Conclusion

We hope you’ve enjoyed this short journey into the world of security observability and eBPF. It is the technology we’ve always wanted when in the trenches of threat detection and security engineering due to the fully customizable, in-kernel detection and prevention capabilities. It’s an incredibly exciting time for eBPF as it’s gone from an emerging Linux kernel technology to the one of the hottest new tools in distributed computing and infrastructure technology.

As more companies are shifting to containers and cloud native infrastructure, securing Kubernetes environments has never been more critical. Security observability in cloud native environments is the only data you need to create a least-privilege configuration for your workloads, rapidly threat hunt across your entire environment, or detect a breach or compromise.

Containers are implemented as namespace, capabilities, and cgroups in the Linux kernel, and eBPF operates natively in the kernel, natively supporting container visibility. eBPF dynamically configures security observability and prevention policy enforcement for all workloads in a cluster without any restart or changes to your applications or infrastructure. eBPF gives security teams an unmatched level of visibility into their workloads via several hook points in the kernel, including process execution, network sockets, file access, and generic kprobes and uprobes. This security observability enables full visibility of the four golden signals of container security.

Because eBPF operates natively in the kernel, we can also gain visibility and create prevention policy for the underlying Kubernetes worker node, providing detection in depth for your cloud native environment. With visibility of the full MITRE ATT&CK framework, security observability is the only data point you need to objectively understand the security of your environment.

eBPF isn’t just about observability; it also creates an improved prevention policy and framework over traditional security tools. When developing a policy, it’s critical that you use the security observability to create a prevention policy based on observed application behavior.

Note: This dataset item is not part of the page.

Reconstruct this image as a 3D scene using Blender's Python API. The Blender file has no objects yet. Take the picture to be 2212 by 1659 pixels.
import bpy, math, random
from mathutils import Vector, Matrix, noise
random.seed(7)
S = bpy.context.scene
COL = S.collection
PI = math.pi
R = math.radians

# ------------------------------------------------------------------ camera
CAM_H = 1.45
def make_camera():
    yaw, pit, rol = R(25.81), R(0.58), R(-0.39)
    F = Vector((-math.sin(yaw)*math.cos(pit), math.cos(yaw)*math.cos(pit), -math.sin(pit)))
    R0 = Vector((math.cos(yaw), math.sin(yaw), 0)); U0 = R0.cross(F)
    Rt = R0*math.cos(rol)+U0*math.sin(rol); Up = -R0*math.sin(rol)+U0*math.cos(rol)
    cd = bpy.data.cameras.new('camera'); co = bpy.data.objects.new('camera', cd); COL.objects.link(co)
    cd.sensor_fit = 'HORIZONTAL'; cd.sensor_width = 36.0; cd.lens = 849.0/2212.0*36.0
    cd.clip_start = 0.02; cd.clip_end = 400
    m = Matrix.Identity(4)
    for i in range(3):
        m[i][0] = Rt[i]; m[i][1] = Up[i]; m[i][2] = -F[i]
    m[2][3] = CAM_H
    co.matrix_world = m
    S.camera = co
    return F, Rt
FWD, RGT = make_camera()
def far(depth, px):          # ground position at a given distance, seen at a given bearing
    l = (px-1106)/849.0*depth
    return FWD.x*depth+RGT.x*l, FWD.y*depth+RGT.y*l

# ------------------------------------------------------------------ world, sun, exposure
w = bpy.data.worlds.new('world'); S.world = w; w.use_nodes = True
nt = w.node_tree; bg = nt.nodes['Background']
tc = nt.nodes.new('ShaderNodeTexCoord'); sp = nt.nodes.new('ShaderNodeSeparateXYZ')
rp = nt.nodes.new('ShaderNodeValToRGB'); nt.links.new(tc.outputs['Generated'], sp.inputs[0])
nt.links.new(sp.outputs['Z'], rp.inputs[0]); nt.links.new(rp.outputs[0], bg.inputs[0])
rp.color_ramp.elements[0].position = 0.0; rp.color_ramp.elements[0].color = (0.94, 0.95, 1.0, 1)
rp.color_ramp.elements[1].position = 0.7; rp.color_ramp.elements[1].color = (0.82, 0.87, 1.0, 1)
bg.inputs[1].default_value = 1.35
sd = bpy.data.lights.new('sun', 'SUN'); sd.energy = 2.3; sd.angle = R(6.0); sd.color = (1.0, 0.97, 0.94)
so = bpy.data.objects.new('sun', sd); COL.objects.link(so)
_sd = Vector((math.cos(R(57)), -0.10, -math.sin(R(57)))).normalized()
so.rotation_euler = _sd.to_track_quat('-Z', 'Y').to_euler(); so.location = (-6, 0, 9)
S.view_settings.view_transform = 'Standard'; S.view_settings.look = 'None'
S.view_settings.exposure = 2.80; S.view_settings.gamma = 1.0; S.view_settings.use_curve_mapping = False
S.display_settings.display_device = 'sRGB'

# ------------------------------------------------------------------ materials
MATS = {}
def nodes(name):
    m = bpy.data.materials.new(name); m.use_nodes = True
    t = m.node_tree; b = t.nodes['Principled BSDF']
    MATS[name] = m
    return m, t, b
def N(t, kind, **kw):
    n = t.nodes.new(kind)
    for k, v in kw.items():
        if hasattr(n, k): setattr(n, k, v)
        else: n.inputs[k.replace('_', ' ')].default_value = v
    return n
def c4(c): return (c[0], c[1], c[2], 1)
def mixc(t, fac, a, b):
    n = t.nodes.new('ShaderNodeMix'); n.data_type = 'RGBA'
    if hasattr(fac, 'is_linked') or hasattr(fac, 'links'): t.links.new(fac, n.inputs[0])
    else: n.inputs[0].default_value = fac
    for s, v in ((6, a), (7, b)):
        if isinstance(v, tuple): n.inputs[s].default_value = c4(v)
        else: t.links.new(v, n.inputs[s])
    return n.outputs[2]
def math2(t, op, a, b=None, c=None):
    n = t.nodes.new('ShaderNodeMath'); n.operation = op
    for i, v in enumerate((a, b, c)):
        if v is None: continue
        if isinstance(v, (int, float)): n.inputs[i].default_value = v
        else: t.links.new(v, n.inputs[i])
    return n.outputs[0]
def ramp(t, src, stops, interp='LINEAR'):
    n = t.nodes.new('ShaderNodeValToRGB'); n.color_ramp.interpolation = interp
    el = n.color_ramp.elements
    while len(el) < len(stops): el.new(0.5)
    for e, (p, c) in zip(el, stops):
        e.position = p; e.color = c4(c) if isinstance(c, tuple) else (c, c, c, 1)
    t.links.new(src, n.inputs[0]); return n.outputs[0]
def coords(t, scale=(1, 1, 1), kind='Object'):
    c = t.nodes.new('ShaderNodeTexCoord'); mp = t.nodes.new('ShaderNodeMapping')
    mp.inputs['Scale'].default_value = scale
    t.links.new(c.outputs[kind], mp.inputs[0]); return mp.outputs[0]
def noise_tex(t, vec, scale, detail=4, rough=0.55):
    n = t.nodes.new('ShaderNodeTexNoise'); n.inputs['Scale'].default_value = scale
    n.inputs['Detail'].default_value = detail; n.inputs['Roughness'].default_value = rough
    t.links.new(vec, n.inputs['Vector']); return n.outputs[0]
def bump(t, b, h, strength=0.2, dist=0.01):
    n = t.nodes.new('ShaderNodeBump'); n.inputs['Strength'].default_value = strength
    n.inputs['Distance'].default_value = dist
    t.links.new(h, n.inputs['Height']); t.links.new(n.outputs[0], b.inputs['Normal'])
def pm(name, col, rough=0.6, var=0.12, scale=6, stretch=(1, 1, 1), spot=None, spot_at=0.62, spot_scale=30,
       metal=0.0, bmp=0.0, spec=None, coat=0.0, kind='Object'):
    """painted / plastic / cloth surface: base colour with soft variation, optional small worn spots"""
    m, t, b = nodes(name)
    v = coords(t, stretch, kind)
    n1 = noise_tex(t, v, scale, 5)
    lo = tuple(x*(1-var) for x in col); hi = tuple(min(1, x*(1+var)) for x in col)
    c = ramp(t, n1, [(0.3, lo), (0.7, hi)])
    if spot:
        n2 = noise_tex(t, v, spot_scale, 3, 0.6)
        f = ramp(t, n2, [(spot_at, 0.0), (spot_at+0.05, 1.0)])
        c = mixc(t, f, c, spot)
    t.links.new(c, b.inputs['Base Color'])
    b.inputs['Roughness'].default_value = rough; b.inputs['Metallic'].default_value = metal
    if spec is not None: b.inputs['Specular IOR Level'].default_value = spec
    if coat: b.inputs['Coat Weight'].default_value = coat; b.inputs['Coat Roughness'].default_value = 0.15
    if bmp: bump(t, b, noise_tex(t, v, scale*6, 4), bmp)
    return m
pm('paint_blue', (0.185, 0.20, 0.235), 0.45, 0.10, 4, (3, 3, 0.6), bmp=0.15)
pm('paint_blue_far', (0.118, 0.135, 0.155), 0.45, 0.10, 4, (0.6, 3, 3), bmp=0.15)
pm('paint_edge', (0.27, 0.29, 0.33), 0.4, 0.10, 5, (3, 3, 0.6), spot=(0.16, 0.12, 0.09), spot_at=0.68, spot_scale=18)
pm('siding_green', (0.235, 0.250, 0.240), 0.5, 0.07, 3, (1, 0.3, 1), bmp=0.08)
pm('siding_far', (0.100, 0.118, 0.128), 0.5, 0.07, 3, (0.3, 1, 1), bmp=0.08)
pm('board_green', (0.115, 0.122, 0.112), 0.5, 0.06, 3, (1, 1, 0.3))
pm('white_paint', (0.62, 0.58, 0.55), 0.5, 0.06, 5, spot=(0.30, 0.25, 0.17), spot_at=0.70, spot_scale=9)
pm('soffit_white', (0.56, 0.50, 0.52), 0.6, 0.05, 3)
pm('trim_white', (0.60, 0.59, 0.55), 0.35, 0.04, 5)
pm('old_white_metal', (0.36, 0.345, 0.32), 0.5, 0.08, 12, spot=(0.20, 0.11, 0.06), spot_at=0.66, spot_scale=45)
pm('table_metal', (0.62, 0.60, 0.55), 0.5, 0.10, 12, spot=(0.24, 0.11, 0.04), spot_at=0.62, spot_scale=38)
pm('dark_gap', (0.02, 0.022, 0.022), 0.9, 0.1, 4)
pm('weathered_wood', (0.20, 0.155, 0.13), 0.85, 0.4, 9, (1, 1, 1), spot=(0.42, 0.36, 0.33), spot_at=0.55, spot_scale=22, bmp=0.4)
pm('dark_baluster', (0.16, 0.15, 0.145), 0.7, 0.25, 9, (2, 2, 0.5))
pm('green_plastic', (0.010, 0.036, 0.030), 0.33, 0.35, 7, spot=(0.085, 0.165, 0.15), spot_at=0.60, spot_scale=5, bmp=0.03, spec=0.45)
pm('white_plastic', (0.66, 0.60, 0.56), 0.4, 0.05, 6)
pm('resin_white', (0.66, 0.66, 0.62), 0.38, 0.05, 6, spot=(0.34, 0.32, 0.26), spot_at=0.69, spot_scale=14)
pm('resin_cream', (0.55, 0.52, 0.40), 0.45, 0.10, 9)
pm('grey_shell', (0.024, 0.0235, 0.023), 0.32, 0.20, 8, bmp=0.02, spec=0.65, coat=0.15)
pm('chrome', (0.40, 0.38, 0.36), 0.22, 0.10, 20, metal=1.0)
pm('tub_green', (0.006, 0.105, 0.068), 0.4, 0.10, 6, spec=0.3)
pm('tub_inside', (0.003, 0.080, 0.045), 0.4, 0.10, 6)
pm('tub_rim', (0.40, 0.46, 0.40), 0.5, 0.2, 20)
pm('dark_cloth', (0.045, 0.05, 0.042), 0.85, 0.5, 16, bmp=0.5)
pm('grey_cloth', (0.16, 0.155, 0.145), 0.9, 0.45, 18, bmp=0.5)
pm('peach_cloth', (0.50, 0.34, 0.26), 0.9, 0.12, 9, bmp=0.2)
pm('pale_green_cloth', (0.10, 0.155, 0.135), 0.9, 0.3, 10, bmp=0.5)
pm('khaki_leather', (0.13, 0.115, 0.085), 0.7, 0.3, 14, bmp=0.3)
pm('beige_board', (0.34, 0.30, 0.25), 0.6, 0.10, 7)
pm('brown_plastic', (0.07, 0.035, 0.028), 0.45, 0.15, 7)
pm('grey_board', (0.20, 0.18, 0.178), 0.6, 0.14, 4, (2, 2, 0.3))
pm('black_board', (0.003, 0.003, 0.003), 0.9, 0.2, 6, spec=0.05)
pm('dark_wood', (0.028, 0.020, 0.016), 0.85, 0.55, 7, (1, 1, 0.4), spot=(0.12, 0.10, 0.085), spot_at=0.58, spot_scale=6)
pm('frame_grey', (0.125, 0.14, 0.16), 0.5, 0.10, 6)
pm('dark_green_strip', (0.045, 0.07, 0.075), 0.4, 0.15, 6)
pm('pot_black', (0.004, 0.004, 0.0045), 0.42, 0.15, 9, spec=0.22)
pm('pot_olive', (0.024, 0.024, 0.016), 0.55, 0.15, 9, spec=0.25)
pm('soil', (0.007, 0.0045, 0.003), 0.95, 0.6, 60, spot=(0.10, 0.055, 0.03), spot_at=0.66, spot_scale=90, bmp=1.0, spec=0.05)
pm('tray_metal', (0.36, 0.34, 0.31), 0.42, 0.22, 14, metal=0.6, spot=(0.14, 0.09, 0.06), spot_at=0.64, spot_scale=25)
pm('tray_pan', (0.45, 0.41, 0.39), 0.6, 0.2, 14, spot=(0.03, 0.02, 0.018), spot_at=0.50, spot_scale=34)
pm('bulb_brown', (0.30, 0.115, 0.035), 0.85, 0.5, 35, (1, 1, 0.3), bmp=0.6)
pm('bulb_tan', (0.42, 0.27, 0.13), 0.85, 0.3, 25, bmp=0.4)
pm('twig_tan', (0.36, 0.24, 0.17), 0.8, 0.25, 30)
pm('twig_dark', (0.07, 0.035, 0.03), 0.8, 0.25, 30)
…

Testing your policies for safety from outages in a development or staging environment follows DevOps/SRE best practices.

If you have a team that isn’t well-versed in security or is wondering how to get started, participating in CTFs and red team assessments are a great way to learn the techniques of an attack while generating eBPF events that represent the behaviors of real-world attacks. These events can be applied to generate prevention policies across the spectrum of the MITRE framework for a defense-in-depth approach to securing your workloads.

The future of eBPF is still uncharted, but if we peer into the future we might see a world where BPF logic is just a logical part of an application. In this model, your application comes with some BPF code, and while technically it’s extending the kernel in some sense, it’s extending the functionality of the application to react to events in a way that doesn’t require a kernel extension. One thing we can be sure of is that eBPF for security is just getting started.